» WORK TO DO: Beginning with the first line of the data below, extract each line up to and including the one containing "EYE, F, CX, HY". Copy them exactly and add nothing.

» GIVEN DATA:
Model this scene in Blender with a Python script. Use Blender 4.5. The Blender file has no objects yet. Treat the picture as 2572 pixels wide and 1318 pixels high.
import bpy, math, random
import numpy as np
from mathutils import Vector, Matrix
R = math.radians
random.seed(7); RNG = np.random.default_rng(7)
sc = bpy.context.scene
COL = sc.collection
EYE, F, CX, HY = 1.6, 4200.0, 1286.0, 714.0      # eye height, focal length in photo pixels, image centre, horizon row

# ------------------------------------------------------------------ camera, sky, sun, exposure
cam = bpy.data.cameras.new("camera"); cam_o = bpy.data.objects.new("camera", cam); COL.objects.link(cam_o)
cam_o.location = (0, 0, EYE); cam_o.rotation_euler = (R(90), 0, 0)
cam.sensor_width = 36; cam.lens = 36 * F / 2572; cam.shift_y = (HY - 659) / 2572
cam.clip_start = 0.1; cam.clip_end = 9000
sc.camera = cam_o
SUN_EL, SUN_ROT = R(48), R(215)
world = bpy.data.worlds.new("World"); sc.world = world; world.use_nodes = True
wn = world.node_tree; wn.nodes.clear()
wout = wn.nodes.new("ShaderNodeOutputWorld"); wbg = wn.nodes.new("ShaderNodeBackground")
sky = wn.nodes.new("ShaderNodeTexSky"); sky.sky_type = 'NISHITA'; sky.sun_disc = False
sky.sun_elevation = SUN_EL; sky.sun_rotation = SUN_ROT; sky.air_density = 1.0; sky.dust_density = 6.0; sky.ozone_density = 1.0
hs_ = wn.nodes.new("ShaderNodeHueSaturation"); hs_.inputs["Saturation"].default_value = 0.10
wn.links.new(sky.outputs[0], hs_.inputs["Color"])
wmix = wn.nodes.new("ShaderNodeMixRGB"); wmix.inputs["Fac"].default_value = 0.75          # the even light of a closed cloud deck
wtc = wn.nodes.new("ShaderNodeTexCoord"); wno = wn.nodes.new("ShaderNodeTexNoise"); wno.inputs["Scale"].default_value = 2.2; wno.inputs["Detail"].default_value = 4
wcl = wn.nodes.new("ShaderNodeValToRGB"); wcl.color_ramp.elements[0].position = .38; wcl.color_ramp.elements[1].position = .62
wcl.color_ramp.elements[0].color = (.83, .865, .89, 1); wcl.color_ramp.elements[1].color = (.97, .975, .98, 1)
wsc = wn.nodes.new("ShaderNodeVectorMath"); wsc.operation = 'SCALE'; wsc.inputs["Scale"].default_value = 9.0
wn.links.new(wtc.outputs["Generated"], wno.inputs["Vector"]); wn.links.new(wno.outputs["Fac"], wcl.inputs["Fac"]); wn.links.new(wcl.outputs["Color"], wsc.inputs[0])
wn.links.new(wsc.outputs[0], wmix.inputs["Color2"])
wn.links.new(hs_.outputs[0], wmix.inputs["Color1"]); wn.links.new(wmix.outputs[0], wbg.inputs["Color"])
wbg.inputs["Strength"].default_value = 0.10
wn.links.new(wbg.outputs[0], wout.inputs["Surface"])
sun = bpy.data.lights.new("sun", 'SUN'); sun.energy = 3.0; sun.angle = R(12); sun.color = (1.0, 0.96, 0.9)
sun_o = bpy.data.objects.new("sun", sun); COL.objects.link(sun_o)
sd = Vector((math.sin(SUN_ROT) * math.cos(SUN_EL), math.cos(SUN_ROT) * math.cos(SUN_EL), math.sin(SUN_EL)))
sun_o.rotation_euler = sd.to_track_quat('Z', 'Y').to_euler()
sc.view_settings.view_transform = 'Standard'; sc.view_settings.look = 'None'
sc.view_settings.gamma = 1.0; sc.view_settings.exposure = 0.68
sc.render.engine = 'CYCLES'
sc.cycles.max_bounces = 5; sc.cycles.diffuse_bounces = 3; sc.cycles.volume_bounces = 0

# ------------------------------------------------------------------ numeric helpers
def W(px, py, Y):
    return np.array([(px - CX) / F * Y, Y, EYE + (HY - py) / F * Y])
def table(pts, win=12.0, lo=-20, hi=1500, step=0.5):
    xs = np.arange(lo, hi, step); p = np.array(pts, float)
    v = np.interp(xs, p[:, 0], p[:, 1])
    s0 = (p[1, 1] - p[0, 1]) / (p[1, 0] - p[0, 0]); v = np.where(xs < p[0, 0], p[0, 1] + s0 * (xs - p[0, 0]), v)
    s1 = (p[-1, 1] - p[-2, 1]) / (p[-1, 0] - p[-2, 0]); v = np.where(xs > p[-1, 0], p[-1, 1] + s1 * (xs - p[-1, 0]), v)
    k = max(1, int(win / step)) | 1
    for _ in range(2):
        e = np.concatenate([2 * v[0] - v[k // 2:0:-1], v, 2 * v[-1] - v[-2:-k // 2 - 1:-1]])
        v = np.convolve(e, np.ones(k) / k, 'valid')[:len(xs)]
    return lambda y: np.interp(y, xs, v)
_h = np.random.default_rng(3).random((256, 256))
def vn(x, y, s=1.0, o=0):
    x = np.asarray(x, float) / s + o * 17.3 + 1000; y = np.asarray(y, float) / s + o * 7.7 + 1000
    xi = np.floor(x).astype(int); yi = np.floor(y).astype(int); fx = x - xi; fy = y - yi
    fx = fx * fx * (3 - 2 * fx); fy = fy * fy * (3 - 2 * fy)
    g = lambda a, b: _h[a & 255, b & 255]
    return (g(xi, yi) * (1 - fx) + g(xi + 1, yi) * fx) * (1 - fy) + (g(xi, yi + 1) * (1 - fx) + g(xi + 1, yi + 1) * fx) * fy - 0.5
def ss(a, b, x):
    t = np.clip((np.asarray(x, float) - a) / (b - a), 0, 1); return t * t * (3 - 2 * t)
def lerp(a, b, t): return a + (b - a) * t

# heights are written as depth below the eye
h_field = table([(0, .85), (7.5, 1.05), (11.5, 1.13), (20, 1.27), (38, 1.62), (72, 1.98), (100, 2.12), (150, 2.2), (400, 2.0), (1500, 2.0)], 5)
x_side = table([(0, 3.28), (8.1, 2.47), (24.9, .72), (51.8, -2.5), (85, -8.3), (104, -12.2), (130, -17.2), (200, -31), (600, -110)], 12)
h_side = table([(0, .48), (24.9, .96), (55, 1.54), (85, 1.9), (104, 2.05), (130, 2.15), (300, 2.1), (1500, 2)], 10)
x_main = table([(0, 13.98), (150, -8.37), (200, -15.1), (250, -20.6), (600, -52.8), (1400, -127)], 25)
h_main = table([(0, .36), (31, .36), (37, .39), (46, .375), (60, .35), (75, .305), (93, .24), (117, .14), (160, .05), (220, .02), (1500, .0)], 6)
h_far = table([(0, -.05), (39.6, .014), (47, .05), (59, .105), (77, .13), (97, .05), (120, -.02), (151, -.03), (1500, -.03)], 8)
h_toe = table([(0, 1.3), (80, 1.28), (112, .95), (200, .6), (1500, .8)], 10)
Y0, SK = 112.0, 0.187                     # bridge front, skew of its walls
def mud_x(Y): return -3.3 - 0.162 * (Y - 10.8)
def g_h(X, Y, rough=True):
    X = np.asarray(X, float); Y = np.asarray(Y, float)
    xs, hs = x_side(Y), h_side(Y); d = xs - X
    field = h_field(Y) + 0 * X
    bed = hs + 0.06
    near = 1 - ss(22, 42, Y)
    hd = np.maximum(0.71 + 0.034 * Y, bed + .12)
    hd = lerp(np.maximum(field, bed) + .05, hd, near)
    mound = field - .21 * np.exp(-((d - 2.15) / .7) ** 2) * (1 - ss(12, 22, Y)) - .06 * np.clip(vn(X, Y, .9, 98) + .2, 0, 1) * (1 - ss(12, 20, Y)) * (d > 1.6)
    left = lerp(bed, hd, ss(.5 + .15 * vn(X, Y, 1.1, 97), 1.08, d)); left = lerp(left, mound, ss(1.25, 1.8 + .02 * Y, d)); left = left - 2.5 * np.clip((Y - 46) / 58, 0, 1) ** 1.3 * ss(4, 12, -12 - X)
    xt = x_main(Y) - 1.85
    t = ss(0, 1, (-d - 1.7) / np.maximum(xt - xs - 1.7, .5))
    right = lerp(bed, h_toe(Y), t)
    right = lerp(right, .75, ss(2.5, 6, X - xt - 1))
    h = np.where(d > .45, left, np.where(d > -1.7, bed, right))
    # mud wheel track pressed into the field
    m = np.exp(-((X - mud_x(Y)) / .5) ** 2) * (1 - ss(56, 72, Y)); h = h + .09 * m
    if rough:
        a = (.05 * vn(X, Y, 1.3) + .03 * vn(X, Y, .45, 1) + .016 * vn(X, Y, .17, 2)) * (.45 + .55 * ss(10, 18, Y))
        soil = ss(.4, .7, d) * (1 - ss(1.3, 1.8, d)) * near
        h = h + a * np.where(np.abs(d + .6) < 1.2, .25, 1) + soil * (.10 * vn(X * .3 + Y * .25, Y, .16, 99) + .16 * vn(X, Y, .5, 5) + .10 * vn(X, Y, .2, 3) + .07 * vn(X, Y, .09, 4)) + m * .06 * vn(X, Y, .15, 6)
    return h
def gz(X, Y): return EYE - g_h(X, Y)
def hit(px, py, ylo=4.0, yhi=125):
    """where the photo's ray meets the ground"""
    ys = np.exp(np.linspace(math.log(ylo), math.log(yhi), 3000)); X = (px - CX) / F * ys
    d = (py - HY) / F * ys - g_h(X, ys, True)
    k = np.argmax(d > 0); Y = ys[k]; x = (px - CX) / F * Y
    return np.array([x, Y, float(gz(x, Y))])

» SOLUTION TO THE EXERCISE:
Model this scene in Blender with a Python script. Use Blender 4.5. The Blender file has no objects yet. Treat the picture as 2572 pixels wide and 1318 pixels high.
import bpy, math, random
import numpy as np
from mathutils import Vector, Matrix
R = math.radians
random.seed(7); RNG = np.random.default_rng(7)
sc = bpy.context.scene
COL = sc.collection
EYE, F, CX, HY = 1.6, 4200.0, 1286.0, 714.0      # eye height, focal length in photo pixels, image centre, horizon row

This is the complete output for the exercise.